The division for me isn't between new and old, but between stuff that you all are talking about today on the Web etc. and projects that I pretty much am forced to embark on all alone* (at least initially). So it isn't between new to the world and old to the world but between stuff bouncing up new in my immediate circle (whether new stuff or old, since Jonathan and Tom and Chuck-Scott-George are constantly throwing in my face plenty of items that are old but new to me, or new ideas about stuff that isn't new to me, whatever) and stuff that I'm confronting without the benefit of instant commentary from my buddies.
"Projects" can mean pondering stuff I've known about a long time or can mean seeking out new-to-me info (e.g., just borrowed a selection from Thomas Aquinas from the Denver Public Library) that isn't part of the daily convo.
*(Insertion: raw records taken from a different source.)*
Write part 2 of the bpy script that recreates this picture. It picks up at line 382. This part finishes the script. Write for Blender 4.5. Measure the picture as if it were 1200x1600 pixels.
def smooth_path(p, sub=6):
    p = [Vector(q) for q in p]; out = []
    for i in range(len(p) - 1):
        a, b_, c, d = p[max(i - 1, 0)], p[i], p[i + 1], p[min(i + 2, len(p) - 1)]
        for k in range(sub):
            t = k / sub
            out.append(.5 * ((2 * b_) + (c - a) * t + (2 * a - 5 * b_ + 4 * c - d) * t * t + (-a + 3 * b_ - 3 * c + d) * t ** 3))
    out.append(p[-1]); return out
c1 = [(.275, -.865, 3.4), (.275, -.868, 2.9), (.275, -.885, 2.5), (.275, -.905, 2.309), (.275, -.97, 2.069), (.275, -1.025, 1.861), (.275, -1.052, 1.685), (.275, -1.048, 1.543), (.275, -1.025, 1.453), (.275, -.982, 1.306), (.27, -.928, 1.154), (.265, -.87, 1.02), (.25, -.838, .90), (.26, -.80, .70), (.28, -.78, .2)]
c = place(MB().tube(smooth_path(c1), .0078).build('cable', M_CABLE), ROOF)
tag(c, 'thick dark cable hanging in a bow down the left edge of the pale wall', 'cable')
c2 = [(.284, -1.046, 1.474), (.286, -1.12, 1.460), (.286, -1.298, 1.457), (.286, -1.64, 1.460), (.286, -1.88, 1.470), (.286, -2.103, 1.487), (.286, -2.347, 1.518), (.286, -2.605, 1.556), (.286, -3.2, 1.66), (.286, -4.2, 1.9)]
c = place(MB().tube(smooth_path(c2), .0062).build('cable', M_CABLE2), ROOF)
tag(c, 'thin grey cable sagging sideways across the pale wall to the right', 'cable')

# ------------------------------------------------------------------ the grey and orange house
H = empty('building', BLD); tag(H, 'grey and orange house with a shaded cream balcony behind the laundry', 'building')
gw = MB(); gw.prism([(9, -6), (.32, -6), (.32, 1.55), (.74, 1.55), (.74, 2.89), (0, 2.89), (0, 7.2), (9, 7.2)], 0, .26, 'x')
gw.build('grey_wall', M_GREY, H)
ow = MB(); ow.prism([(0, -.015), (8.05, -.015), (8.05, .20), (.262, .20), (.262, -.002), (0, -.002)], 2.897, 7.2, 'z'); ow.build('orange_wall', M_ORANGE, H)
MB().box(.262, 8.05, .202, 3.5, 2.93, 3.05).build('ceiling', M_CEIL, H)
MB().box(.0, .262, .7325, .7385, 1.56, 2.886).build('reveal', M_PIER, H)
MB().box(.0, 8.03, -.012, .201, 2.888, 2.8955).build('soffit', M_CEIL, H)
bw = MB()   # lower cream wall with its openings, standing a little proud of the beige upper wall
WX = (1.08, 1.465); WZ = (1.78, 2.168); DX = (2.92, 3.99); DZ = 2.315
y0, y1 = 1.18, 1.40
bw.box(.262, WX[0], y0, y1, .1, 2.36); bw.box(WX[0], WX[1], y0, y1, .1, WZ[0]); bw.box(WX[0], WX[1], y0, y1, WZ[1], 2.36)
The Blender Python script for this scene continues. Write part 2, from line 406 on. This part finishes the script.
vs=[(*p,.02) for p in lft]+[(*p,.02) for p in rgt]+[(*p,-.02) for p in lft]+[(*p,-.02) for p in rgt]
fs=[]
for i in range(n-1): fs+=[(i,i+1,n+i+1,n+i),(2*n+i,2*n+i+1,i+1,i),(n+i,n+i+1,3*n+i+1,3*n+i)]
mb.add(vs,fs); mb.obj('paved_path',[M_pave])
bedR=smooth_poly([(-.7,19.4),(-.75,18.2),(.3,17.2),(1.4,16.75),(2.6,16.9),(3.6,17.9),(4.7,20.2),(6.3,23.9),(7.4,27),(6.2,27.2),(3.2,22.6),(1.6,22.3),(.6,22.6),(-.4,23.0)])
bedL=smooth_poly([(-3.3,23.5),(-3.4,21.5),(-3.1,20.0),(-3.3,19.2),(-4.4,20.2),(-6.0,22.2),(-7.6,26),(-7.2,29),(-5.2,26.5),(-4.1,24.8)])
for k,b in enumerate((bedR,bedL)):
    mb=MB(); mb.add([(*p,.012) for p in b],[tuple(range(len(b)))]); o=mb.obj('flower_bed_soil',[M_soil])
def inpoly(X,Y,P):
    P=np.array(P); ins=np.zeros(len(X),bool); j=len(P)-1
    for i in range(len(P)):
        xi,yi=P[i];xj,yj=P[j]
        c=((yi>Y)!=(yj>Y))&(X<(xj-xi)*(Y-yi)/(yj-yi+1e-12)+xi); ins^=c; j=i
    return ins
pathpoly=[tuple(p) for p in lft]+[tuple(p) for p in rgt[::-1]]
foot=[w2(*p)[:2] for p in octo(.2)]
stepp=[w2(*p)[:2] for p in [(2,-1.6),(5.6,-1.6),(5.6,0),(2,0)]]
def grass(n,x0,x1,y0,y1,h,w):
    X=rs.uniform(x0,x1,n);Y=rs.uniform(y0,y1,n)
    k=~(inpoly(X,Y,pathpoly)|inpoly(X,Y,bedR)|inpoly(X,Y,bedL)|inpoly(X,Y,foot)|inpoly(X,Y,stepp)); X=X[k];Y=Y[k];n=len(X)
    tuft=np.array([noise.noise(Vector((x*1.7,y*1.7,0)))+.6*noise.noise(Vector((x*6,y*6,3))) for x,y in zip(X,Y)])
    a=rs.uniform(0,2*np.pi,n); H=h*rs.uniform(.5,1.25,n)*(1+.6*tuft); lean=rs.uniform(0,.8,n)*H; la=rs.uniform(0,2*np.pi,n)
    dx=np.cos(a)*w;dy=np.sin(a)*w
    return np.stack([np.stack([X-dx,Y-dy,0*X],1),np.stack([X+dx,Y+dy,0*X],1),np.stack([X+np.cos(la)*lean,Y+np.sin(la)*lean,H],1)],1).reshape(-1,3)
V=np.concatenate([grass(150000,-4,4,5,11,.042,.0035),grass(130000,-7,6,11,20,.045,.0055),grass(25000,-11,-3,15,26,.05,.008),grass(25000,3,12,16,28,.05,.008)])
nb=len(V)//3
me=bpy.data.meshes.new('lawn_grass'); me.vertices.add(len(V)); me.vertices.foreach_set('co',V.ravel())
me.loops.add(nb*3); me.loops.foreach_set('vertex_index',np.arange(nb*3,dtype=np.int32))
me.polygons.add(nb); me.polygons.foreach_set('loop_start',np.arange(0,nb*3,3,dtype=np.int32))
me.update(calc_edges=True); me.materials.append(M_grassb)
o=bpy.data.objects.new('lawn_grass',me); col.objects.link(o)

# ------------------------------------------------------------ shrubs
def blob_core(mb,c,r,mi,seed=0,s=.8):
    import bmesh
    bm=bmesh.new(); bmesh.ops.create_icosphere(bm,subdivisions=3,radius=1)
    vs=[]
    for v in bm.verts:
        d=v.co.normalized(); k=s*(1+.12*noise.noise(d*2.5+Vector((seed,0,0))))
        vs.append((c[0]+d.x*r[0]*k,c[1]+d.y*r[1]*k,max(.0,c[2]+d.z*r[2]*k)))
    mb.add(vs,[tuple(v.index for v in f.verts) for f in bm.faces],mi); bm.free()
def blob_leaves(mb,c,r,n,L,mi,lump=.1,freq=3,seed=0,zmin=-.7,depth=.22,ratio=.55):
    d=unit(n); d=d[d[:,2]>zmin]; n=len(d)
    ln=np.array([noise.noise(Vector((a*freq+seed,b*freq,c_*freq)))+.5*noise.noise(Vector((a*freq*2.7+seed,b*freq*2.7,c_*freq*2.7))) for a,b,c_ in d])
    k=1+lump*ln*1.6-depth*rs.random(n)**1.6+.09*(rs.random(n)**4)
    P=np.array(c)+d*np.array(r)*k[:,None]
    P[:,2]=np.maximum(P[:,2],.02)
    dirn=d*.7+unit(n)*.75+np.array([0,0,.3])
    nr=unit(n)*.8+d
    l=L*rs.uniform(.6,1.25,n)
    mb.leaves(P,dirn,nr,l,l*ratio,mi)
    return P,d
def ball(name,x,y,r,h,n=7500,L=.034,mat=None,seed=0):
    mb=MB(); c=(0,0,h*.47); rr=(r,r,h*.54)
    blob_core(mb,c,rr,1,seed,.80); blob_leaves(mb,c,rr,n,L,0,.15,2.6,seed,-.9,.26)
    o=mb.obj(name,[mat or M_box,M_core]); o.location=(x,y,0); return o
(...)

My problem is that embarking alone doesn't give me the immediate gratification that convo with you guys gives me, though if all goes well it will give me something useful to add to the convo in my head, and that may eventually be part of the convo with you guys as well.
*Well, alone with my memories and my thoughts and my knowledge, most of which originated with or was inextricable from other people, obviously.
no subject
Date: 2010-06-04 07:51 pm (UTC)I feel like I'm in a similar spot, though: though I'm (literally) surrounded by people doing what I'm doing, and having great convos with them in a face to face kind of way, the extended big-picture conversation that I want to be having really isn't there yet in the education theory I'm increasingly immersed in. Which is good for me because I feel like I can slip in the door and really contribute important ideas that, e.g., you (and your friends and our mutual friends, etc.) have internalized but haven't made their way into broader understanding yet. That is, your articulation of the hallway/school split, and its significance, hasn't quite exploded in actual schools, or academic theory about actual schools.
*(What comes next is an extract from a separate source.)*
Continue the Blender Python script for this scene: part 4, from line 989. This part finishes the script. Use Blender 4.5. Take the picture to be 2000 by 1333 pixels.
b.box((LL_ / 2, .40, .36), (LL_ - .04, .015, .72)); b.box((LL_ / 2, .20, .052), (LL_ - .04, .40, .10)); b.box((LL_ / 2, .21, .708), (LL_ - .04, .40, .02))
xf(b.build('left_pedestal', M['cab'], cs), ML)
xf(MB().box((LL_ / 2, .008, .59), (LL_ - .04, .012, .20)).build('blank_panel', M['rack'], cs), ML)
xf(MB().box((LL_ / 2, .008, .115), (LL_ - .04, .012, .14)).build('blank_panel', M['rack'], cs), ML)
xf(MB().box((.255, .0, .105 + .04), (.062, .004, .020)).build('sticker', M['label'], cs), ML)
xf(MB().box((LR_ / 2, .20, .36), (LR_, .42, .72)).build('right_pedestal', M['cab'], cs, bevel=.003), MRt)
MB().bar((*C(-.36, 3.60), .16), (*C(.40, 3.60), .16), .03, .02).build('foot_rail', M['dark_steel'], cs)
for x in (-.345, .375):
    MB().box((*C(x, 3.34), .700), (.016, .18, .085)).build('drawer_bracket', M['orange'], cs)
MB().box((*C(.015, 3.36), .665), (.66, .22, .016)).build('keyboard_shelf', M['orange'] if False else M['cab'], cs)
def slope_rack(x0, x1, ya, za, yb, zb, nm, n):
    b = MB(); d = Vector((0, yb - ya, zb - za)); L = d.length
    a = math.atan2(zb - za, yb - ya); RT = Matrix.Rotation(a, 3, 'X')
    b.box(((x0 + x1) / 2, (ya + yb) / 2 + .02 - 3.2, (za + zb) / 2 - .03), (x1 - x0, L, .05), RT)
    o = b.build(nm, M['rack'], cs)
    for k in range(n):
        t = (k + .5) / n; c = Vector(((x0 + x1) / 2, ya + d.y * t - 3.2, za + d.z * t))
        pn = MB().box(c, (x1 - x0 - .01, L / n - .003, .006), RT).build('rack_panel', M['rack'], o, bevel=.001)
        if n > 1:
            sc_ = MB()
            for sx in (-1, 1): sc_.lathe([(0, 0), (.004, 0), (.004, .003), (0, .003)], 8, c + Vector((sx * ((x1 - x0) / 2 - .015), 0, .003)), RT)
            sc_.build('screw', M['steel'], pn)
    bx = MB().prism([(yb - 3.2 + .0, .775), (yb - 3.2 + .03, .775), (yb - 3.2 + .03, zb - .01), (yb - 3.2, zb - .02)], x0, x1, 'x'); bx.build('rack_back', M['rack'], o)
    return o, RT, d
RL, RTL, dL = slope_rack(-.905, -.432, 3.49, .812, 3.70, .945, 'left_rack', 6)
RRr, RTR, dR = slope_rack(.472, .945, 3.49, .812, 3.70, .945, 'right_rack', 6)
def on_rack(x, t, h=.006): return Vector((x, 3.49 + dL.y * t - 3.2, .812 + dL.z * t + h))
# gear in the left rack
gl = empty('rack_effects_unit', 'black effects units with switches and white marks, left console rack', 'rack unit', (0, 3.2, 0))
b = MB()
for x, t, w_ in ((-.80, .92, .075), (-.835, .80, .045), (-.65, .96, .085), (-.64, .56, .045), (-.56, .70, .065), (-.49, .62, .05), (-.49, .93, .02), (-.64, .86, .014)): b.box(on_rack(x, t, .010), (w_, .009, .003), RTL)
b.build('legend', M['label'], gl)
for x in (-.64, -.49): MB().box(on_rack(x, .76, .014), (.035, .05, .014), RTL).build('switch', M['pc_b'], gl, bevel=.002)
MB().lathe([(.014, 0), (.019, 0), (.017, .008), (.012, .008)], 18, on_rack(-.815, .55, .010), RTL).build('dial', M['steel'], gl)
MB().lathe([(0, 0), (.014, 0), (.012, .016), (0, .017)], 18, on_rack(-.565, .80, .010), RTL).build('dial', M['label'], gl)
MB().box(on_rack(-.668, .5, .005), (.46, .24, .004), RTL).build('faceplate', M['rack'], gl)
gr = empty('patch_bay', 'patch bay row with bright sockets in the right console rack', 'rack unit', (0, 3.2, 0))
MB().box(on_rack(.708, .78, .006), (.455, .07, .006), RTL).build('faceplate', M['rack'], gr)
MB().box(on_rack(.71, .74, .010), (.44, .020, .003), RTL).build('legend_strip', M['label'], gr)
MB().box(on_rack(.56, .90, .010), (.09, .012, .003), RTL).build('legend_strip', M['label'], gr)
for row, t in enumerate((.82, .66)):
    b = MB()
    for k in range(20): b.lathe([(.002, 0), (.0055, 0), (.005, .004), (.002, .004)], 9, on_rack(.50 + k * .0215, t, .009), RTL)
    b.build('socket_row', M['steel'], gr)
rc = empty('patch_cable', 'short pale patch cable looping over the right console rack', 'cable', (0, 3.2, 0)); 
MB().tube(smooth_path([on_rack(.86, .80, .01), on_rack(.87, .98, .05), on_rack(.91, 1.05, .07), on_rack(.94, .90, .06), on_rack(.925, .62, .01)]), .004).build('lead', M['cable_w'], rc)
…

That's a huge part of what I feel I'm doing now, and I'm trying to bring the Great Nomadic Good Conversation I follow and participate in online with me, but it will take time.
Speaking more immediately, could you keep running notes on your individual projects here anyway? Even in a friends-lock capacity where you don't expect a ton of feedback, it might move an inch toward a wider convo, even if those ideas aren't ready for prime time yet. (Friends lock is basic cable at best anyway...)
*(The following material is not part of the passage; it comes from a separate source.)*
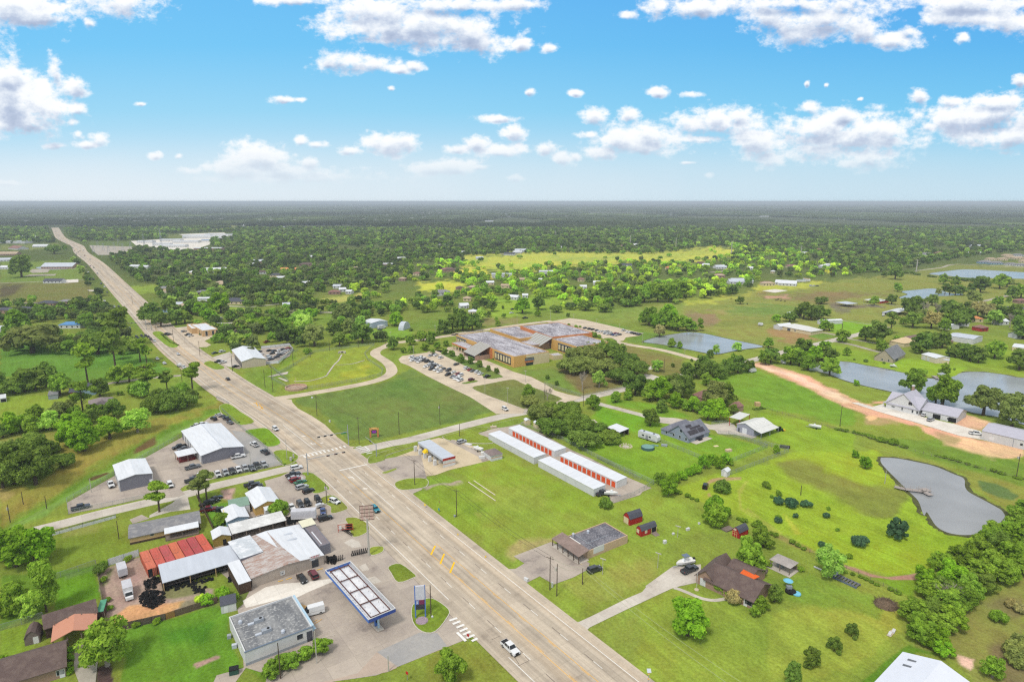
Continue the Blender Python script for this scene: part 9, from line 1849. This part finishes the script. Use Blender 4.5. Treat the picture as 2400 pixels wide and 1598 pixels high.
m.lathe([(3.0,0),(2.2,.8),(.8,1.4)],12); o=m.obj('brush_pile',[mt('brush_brown',A(112,94,76),var=.4,scale=3)],None,(p.x,p.y,0)); tag(o,'round brown brush pile on the lawn before the tree belt','brush pile'); 
p=G('D 520,712')[0]; t=thing('flag_pole','slim white flag pole in front of the brick house','flag pole',(p.x,p.y,0)); MB().tube((0,0,0),(0,0,5.2),.05,n=6).obj('pole',[M_ww],t); MB().lathe([(.7,0),(.6,.2)],10).obj('stone_ring',[M_tan],t)
p=G('L 760,1215')[0]; t=thing('basin_structure','round brick outfall structure with a pale post at the basin','outfall',(p.x,p.y,0)); MB().lathe([(6.2,0),(6.2,1.2),(5.6,1.2),(5.6,.4)],18).obj('wall',[mt('pink_brick',A(190,160,138),var=.1,scale=2)],t); MB().tube((0,0,0),(0,0,6.5),.12,n=6).obj('post',[M_crm],t)
p=G('L 1185,890')[0]; t=thing('inlet_structure','concrete inlet headwall at the top of the basin channel','headwall',(p.x,p.y,0)); MB().box(-2.5,2.5,-.3,.3,0,1.4).box(-2.5,-2.1,-2.5,-.3,0,.9).box(2.1,2.5,-2.5,-.3,0,.9).obj('headwall',[M_conc],t); MB().box(-.6,.6,-.34,-.3,.1,1.0).obj('pipe_mouth',[M_dark],t)
# bridge rail
fence('F 1990,318 2105,380','low guard rail of the culvert bridge','rail',.8,mat=M_steel)
# cattle
def cow(s,hd,label):
    p=G(s)[0]; bm=bmesh.new(); V=[(-.9,0,1.15),(-.3,0,1.1),(.45,0,1.12),(.85,0,1.3),(1.2,0,1.25),(1.5,0,1.0)]; vs_=[bm.verts.new(v) for v in V]; [bm.edges.new((a,b)) for a,b in zip(vs_[:-1],vs_[1:])]; rad=[.30,.42,.40,.26,.17,.12]
    for (i,x,y) in ((0,-.95,.22),(0,-.95,-.22),(2,.45,.22),(2,.45,-.22)):
        k=bm.verts.new((x,y,.62)); hf=bm.verts.new((x+(.08 if i==0 else -.02),y,.05)); bm.edges.new((vs_[i],k)); bm.edges.new((k,hf)); rad+=[.13,.06]
    tl=bm.verts.new((-1.25,0,.7)); bm.edges.new((vs_[0],tl)); rad.append(.04)
    me=bpy.data.meshes.new('cow'); bm.to_mesh(me); bm.free(); me.materials.append(M_sig); o=bpy.data.objects.new('cow',me); COL.objects.link(o); o.location=(p.x,p.y,0); o.rotation_euler=(0,0,R(hd)); md=o.modifiers.new('skin','SKIN')
    for i,v in enumerate(me.skin_vertices[0].data): v.radius=(rad[i],rad[i]*.8)
    me.skin_vertices[0].data[1].use_root=True; o.modifiers.new('sub','SUBSURF').levels=1; tag(o,label,'cow','black cattle in the pasture')
for s,h_ in (('N 840,397',20),('N 1252,410',170),('N 1268,404',10),('N 1295,417',200),('N 1330,423',0),('N 985,447',40),('Q 620,405',10),('Q 640,408',100),('Q 690,375',20),('Q 700,385',200),('Q 630,395',300)): cow(s,h_,'black cow grazing in the open pasture')
# substation beyond the highway
def lattice(s,hg,w,label):
    p=G(s)[0]; t=thing('lattice_tower',label,'pylon',(p.x,p.y,0),R(20),'switchyard towers'); m=MB(); c=[(-w,-w),(w,-w),(w,w),(-w,w)]
    for i in range(4):
        a,b=c[i],c[(i+1)%4]; m.tube((a[0],a[1],0),(a[0]*.25,a[1]*.25,hg),.14,n=4)
        for k in range(4): z0=hg*k/4; z1=hg*(k+1)/4; f0=1-.75*k/4; f1=1-.75*(k+1)/4; m.tube((a[0]*f0,a[1]*f0,z0),(b[0]*f1,b[1]*f1,z1),.08,n=4)
    m.obj('lattice',[M_steel],t); MB().box(-w*1.6,w*1.6,-.15,.15,hg-2,hg-1.7).obj('crossarm',[M_steel],t)
for s in ('K 860,520','K 950,500','K 1050,490','K 1130,500','K 1200,480','K 1330,465','K 1410,460','K 900,470','K 1000,520','K 1090,455'): lattice(s,16,2.4,'grey lattice tower in the switchyard by the far highway')
for s,hg_ in (('K 1490,490',42),('K 1325,460',30),('K 1475,420',36)): lattice(s,hg_,1.6,'tall slim lattice mast by the pale plant')
# ================================================================ air
def haze():
    o=MB().box(-47000,47000,-2600,46500,-4,H+3.5).obj('haze',[]); o['kind']='stuff'
    m=bpy.data.materials.new('haze_air'); m.use_nodes=True; t=NT(m.node_tree)
    v=t.n('ShaderNodeVolumePrincipled',{'Color':(.82,.91,1.0,1),'Density':HAZE_D,'Anisotropy':0.0}); t.n('ShaderNodeOutputMaterial',{'Volume':v.outputs[0]}); o.data.materials.append(m)
HAZE_D=1.15e-4
haze()
finish_labels()
trim_labels()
Also, I'm not sure how much of your individual projects might include reaching back to older conversations left unfinished, but one project I want to really push myself into soon is to dive into the Why Music Sucks "moment" and try to learn from it more directly. I realize that now that I feel well-read generally I need to go back and re-read more carefully. I know even from cursory glances that there are huge ideas that really need revisiting, and I'm not sure what that looks like or where it happens. Right now it seems like I kind of need to return to the kind of "study period" I described in my 2001 overview -- let the words and ideas (and sounds and whatever else) wash over me again and reformulate where I'm at and where I can go from there, and with whom.